What you have to do:
Restate each line word for word. Leave out every picture.

Source material:
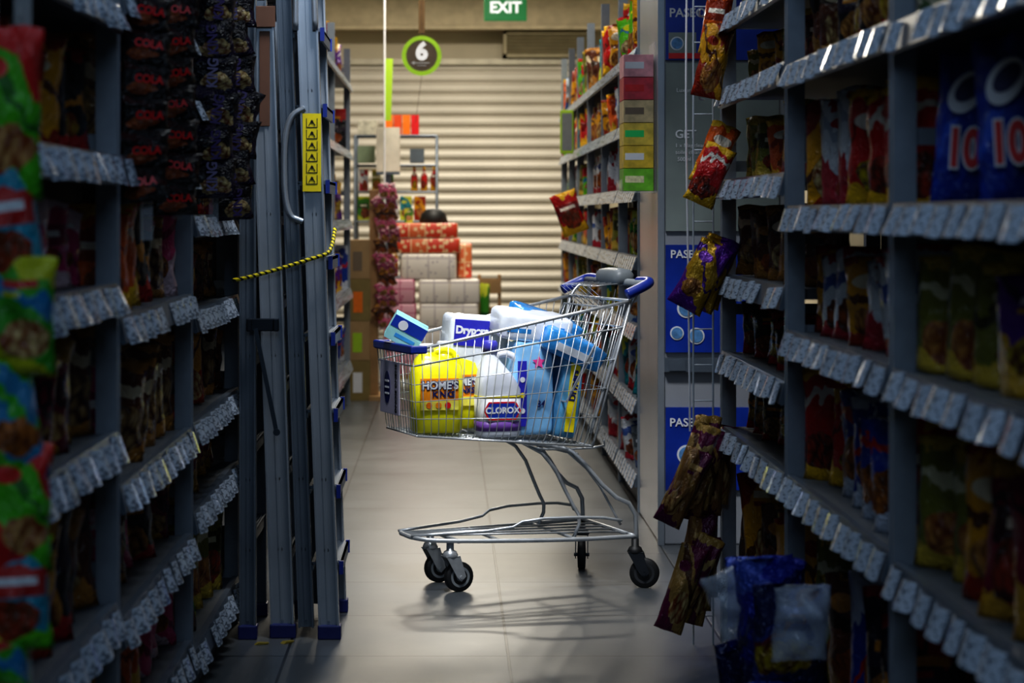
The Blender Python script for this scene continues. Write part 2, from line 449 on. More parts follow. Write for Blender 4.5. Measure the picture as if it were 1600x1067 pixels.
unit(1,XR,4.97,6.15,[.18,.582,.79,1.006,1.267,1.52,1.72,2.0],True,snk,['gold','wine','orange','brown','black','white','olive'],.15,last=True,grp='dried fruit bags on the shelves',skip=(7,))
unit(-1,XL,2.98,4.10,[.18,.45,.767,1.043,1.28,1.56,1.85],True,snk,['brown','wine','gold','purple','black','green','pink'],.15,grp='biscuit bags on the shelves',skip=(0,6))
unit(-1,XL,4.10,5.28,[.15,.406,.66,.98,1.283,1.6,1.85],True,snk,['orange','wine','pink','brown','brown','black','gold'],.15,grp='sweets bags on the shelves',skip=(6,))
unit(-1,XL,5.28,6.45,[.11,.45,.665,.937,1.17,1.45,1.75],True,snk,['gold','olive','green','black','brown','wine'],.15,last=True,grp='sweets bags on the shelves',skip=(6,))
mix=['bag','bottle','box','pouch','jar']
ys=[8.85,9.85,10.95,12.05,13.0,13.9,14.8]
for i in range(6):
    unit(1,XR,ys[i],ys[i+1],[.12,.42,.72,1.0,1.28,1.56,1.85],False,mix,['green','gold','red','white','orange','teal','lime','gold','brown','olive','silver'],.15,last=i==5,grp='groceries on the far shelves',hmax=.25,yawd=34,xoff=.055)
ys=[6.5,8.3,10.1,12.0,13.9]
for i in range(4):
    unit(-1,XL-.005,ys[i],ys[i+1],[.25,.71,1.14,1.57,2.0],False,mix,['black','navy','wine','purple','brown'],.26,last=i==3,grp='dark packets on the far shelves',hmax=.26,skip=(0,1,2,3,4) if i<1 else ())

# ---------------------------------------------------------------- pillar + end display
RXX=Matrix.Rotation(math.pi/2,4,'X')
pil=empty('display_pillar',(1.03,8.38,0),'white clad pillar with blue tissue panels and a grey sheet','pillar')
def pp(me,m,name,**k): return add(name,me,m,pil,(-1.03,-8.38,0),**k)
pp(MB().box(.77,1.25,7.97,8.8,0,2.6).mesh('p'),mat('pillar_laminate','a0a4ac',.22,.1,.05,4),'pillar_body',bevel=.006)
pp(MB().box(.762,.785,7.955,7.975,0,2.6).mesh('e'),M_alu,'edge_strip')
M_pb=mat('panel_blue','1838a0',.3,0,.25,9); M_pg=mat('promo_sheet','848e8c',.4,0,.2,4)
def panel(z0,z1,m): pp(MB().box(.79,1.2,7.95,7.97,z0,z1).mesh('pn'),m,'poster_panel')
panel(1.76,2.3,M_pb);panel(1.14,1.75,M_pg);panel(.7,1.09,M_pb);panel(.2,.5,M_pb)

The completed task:
The Blender Python script for this scene continues. Write part 2, from line 449 on. More parts follow. Write for Blender 4.5. Measure the picture as if it were 1600x1067 pixels.
unit(1,XR,4.97,6.15,[.18,.582,.79,1.006,1.267,1.52,1.72,2.0],True,snk,['gold','wine','orange','brown','black','white','olive'],.15,last=True,grp='dried fruit bags on the shelves',skip=(7,))
unit(-1,XL,2.98,4.10,[.18,.45,.767,1.043,1.28,1.56,1.85],True,snk,['brown','wine','gold','purple','black','green','pink'],.15,grp='biscuit bags on the shelves',skip=(0,6))
unit(-1,XL,4.10,5.28,[.15,.406,.66,.98,1.283,1.6,1.85],True,snk,['orange','wine','pink','brown','brown','black','gold'],.15,grp='sweets bags on the shelves',skip=(6,))
unit(-1,XL,5.28,6.45,[.11,.45,.665,.937,1.17,1.45,1.75],True,snk,['gold','olive','green','black','brown','wine'],.15,last=True,grp='sweets bags on the shelves',skip=(6,))
mix=['bag','bottle','box','pouch','jar']
ys=[8.85,9.85,10.95,12.05,13.0,13.9,14.8]
for i in range(6):
    unit(1,XR,ys[i],ys[i+1],[.12,.42,.72,1.0,1.28,1.56,1.85],False,mix,['green','gold','red','white','orange','teal','lime','gold','brown','olive','silver'],.15,last=i==5,grp='groceries on the far shelves',hmax=.25,yawd=34,xoff=.055)
ys=[6.5,8.3,10.1,12.0,13.9]
for i in range(4):
    unit(-1,XL-.005,ys[i],ys[i+1],[.25,.71,1.14,1.57,2.0],False,mix,['black','navy','wine','purple','brown'],.26,last=i==3,grp='dark packets on the far shelves',hmax=.26,skip=(0,1,2,3,4) if i<1 else ())

# ---------------------------------------------------------------- pillar + end display
RXX=Matrix.Rotation(math.pi/2,4,'X')
pil=empty('display_pillar',(1.03,8.38,0),'white clad pillar with blue tissue panels and a grey sheet','pillar')
def pp(me,m,name,**k): return add(name,me,m,pil,(-1.03,-8.38,0),**k)
pp(MB().box(.77,1.25,7.97,8.8,0,2.6).mesh('p'),mat('pillar_laminate','a0a4ac',.22,.1,.05,4),'pillar_body',bevel=.006)
pp(MB().box(.762,.785,7.955,7.975,0,2.6).mesh('e'),M_alu,'edge_strip')
M_pb=mat('panel_blue','1838a0',.3,0,.25,9); M_pg=mat('promo_sheet','848e8c',.4,0,.2,4)
def panel(z0,z1,m): pp(MB().box(.79,1.2,7.95,7.97,z0,z1).mesh('pn'),m,'poster_panel')
panel(1.76,2.3,M_pb);panel(1.14,1.75,M_pg);panel(.7,1.09,M_pb);panel(.2,.5,M_pb)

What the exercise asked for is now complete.